Caterpillar valley Cemetery contains 5,569 burials and commemorations of the First World War. Of these 3,796 burials are unidentified but there are special memorials to 32 casualties known or believed to be buried among them.

On the eastern side of the cemetery is the Caterpillar Valley [New Zealand] Memorial which commemorates over 1,200 officers and men of the New Zealand Division who died in the Battles of the Somme in 1916, and who have no known grave, among them Harry Espley.

This is one of seven memorials located in France and Belgium to soldiers who came 12,000 miles from New Zealand to die on the Western Front and whose graves are not known.

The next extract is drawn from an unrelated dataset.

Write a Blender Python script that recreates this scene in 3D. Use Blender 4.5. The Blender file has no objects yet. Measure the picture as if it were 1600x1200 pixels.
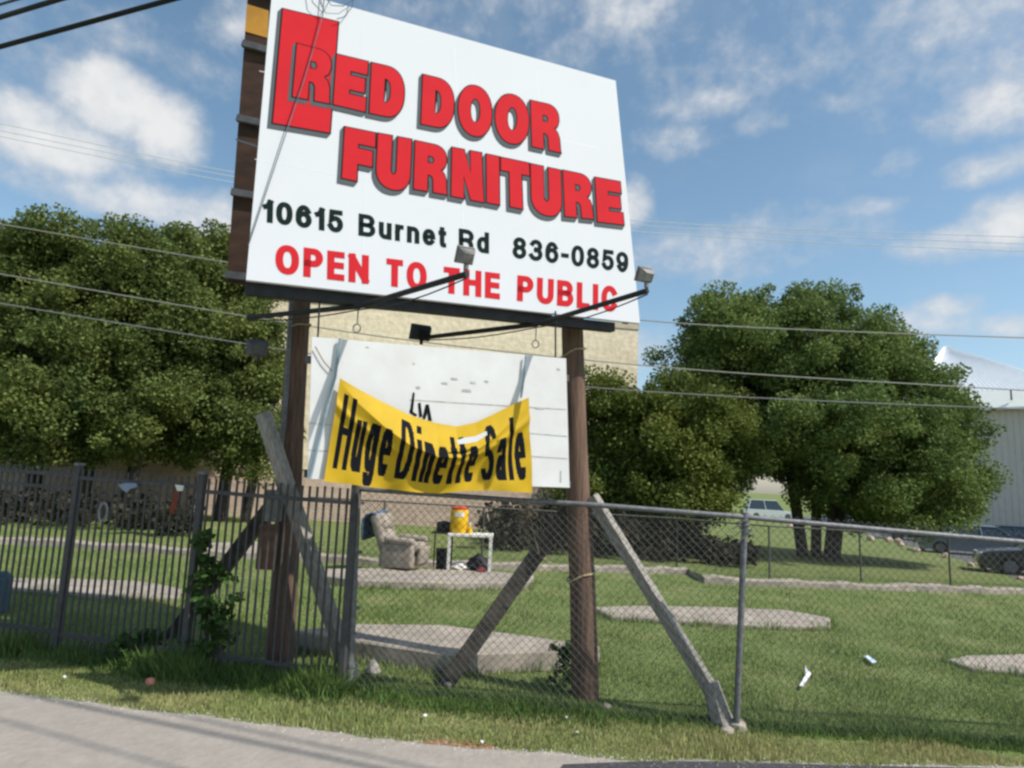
import bpy, bmesh, random
import numpy as np
from math import *
from mathutils import Vector, Matrix
from mathutils.geometry import tessellate_polygon

random.seed(7)
RNG = np.random.default_rng(7)
sc = bpy.context.scene
COL = sc.collection
R_ = radians

# ------------------------------------------------------------------ camera
F = 1050.0                        # focal length in photo pixels (1600 wide)
PITCH = atan(154 / F)
ROLL = R_(2.29)
CZ = 1.95
def rx(a):
    c, s = cos(a), sin(a)
    return np.array([[1, 0, 0], [0, c, -s], [0, s, c]])
def rz(a):
    c, s = cos(a), sin(a)
    return np.array([[c, -s, 0], [s, c, 0], [0, 0, 1]])
CM = rx(pi / 2 + PITCH) @ rz(ROLL)
C0 = np.array([0, 0, CZ])
cd = bpy.data.cameras.new('camera')
cd.sensor_width = 36
cd.lens = 36 * F / 1600
cd.clip_start = 0.1
cd.clip_end = 5000
cam = bpy.data.objects.new('camera', cd)
COL.objects.link(cam)
m4 = Matrix([list(r) for r in CM]).to_4x4()
m4.translation = Vector(C0)
cam.matrix_world = m4
sc.camera = cam

def ray(u, v):
    return CM @ np.array([(u - 800) / F, -(v - 600) / F, -1])
def at(u, v, Y):
    d = ray(u, v)
    return Vector(C0 + d * Y / d[1])
KX = 0.027                        # the lot falls gently to the right
def gz(x):
    return -KX * min(max(x, -30), 45)
def gnd(u, v, dz=0):
    d = ray(u, v)
    t = -(CZ - dz) / (d[2] + KX * d[0])
    return Vector(C0 + d * t)

# ------------------------------------------------------------------ sun, sky, exposure
SUN_EL = R_(50)
SUN_AZ = R_(-24)                  # from +X, negative = towards the camera side
S = Vector((cos(SUN_EL) * cos(SUN_AZ), cos(SUN_EL) * sin(SUN_AZ), sin(SUN_EL)))
ld = bpy.data.lights.new('sun', 'SUN')
ld.energy = 4.0
ld.angle = R_(0.53)
ld.color = (1.0, 0.955, 0.88)
sun = bpy.data.objects.new('sun', ld)
COL.objects.link(sun)
sun.rotation_euler = S.to_track_quat('Z', 'Y').to_euler()
sc.view_settings.view_transform = 'Standard'
sc.view_settings.look = 'None'
sc.view_settings.exposure = 0.26
sc.view_settings.gamma = 1
sc.render.filter_size = 2.6
try:
    sc.cycles.pixel_filter_type = 'BLACKMAN_HARRIS'
    sc.cycles.filter_width = 2.6
    sc.cycles.max_bounces = 6
    sc.cycles.transparent_max_bounces = 6
except Exception:
    pass

W = bpy.data.worlds.new('World')
sc.world = W
W.use_nodes = True
def build_world():
    nt = W.node_tree
    nt.nodes.clear()
    N, L = nt.nodes, nt.links
    def math(op, a, b=None, c=None, clamp=False):
        n = N.new('ShaderNodeMath'); n.operation = op; n.use_clamp = clamp
        for i, v in enumerate((a, b, c)):
            if v is None: continue
            if isinstance(v, (int, float)): n.inputs[i].default_value = v
            else: L.new(v, n.inputs[i])
        return n.outputs[0]
    tc = N.new('ShaderNodeTexCoord')
    sep = N.new('ShaderNodeSeparateXYZ'); L.new(tc.outputs['Generated'], sep.inputs[0])
    az = math('ARCTAN2', sep.outputs[0], sep.outputs[1])
    el = math('ARCSINE', sep.outputs[2])
    comb = N.new('ShaderNodeCombineXYZ'); L.new(az, comb.inputs[0])
    L.new(math('MULTIPLY', el, 1.25), comb.inputs[1])
    def noise(scale, detail=6, rough=.55, vec=None, off=0.0):
        n = N.new('ShaderNodeTexNoise'); n.noise_dimensions = '3D'
        n.inputs['Scale'].default_value = scale; n.inputs['Detail'].default_value = detail
        n.inputs['Roughness'].default_value = rough
        mp = N.new('ShaderNodeMapping'); mp.inputs['Location'].default_value = (off, off * .7, off * .3)
        L.new(comb.outputs[0] if vec is None else vec, mp.inputs[0]); L.new(mp.outputs[0], n.inputs['Vector'])
        return n.outputs['Fac']
    n1 = noise(11, 8, .58)
    n2 = noise(34, 7, .6, off=3.1)
    nw = noise(4.2, 6, .6, off=8.3)
    # (pixel centre, half width, half height, strength, softness handled by noise)
    blobs = [((70, 215), 190, 62, 1.15), ((175, 160), 105, 62, 1.35), ((245, 205), 85, 62, 1.15), ((40, 270), 240, 34, .5),
             ((235, 318), 150, 34, .85), ((330, 345), 110, 46, .8), ((365, 30), 60, 60, .5), ((300, 95), 190, 30, .2), ((60, 90), 120, 60, .2),
             ((985, 8), 120, 50, .62), ((800, 30), 300, 62, .2), ((1190, 70), 330, 75, .12), ((1500, 20), 210, 70, .42), ((1560, 95), 170, 85, .36),
             ((1555, 170), 130, 42, .58), ((1100, 162), 80, 26, .5), ((1190, 195), 50, 18, .4), ((1058, 220), 66, 22, .5),
             ((1308, 160), 34, 13, .25), ((1415, 255), 34, 20, .3), ((1560, 258), 100, 26, .7), ((1585, 345), 80, 46, 1.0), ((1500, 380), 100, 28, .7),
             ((985, 318), 36, 40, .9), ((1175, 372), 170, 34, .36), ((1090, 395), 190, 36, .3), ((1330, 330), 75, 12, .2),
             ((1480, 480), 60, 22, .7), ((1425, 508), 90, 26, .65), ((1010, 545), 60, 40, .5), ((1590, 505), 60, 22, .6)]
    acc = None
    und = None
    for (p, a, b, s) in blobs:
        d = ray(*p); d = d / np.linalg.norm(d)
        a0, e0 = atan2(d[0], d[1]), asin(d[2])
        q = (((p[0] - 800) / F) ** 2 + ((p[1] - 600) / F) ** 2)
        ra = a / F / (1 + q * .75) * 1.1; re = b / F / sqrt(1 + q) * 1.1
        dx = math('MULTIPLY', math('SUBTRACT', az, a0), 1 / ra)
        dy = math('MULTIPLY', math('SUBTRACT', el, e0), 1 / re)
        r2 = math('ADD', math('MULTIPLY', dx, dx), math('MULTIPLY', dy, dy))
        v = math('MULTIPLY', math('SUBTRACT', 1.15, r2), s)
        acc = v if acc is None else math('SMOOTH_MAX', acc, v, .25)
    w = math('ADD', math('MULTIPLY', math('SUBTRACT', n1, .5), 2.0), math('MULTIPLY', math('SUBTRACT', n2, .5), 1.1))
    f = math('ADD', math('MAXIMUM', acc, -1.2), w)
    mr = N.new('ShaderNodeMapRange'); mr.interpolation_type = 'SMOOTHSTEP'
    mr.inputs['From Min'].default_value = -.25; mr.inputs['From Max'].default_value = 1.25
    L.new(f, mr.inputs['Value'])
    # thin veil of high cloud everywhere
    mv = N.new('ShaderNodeMapRange'); mv.interpolation_type = 'SMOOTHSTEP'
    mv.inputs['From Min'].default_value = .46; mv.inputs['From Max'].default_value = .80
    mv.inputs['To Max'].default_value = .2
    L.new(nw, mv.inputs['Value'])
    mask = math('MAXIMUM', mr.outputs[0], mv.outputs[0])
    mask = math('MULTIPLY', mask, .93)
    sky = N.new('ShaderNodeTexSky'); sky.sky_type = 'NISHITA'; sky.sun_disc = False
    sky.sun_elevation = SUN_EL; sky.sun_rotation = atan2(S.x, S.y)
    sky.altitude = 200; sky.air_density = 1.0; sky.dust_density = 1.2; sky.ozone_density = 1.6
    hs = N.new('ShaderNodeHueSaturation'); hs.inputs['Saturation'].default_value = 1.0; hs.inputs['Value'].default_value = 1.16; hs.inputs['Hue'].default_value = .485
    L.new(sky.outputs[0], hs.inputs['Color'])
    cr = N.new('ShaderNodeMix'); cr.data_type = 'RGBA'
    cr.inputs[6].default_value = (4.3, 4.6, 5.0, 1); cr.inputs[7].default_value = (6.4, 6.4, 6.35, 1)
    L.new(math('MULTIPLY', math('SUBTRACT', f, .35), .9, clamp=True), cr.inputs[0])
    mx = N.new('ShaderNodeMix'); mx.data_type = 'RGBA'
    L.new(mask, mx.inputs[0]); L.new(hs.outputs[0], mx.inputs[6]); L.new(cr.outputs[2], mx.inputs[7])
    bg = N.new('ShaderNodeBackground'); bg.inputs['Strength'].default_value = 0.115
    L.new(mx.outputs[2], bg.inputs['Color'])
    out = N.new('ShaderNodeOutputWorld'); L.new(bg.outputs[0], out.inputs[0])
build_world()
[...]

The memorials are all in cemeteries chosen as appropriate to the fighting in which they died.

Harry’s younger brother Alick Espley (OW) served as a private soldier with 7th (Service) Battalion, The King’s (Shropshire Light Infantry) alongside another OW killed in the war, JW Dovaston. Alick Espley died in Shrewsbury in 1966.

On 6th November 2004, the remains of an unidentified New Zealand soldier were exhumed from Caterpillar Valley Cemetery by the Commonwealth War Graves Commission [CWGC] and entrusted to The Realm of New Zealand at a ceremony at the Longueval Memorial, France and, with full military honours, were subsequently laid to rest within the Tomb of the Unknown Warrior, at the National War Memorial in Wellington, New Zealand.

On 22nd April 2015 in Amberley, New Zealand, Private Harry Espley, along with 63 of his fellow comrades from the adjoining townships, who made the ultimate sacrifice during the war, were remembered with their names forever to be kept alive in a ‘Field of Remembrance’ outside the Hurunui District Council offices near to the statue of Captain Charles Upham, VC*.

The Canterbury Regiment is perpetuated today in The Royal New Zealand Infantry Regiment.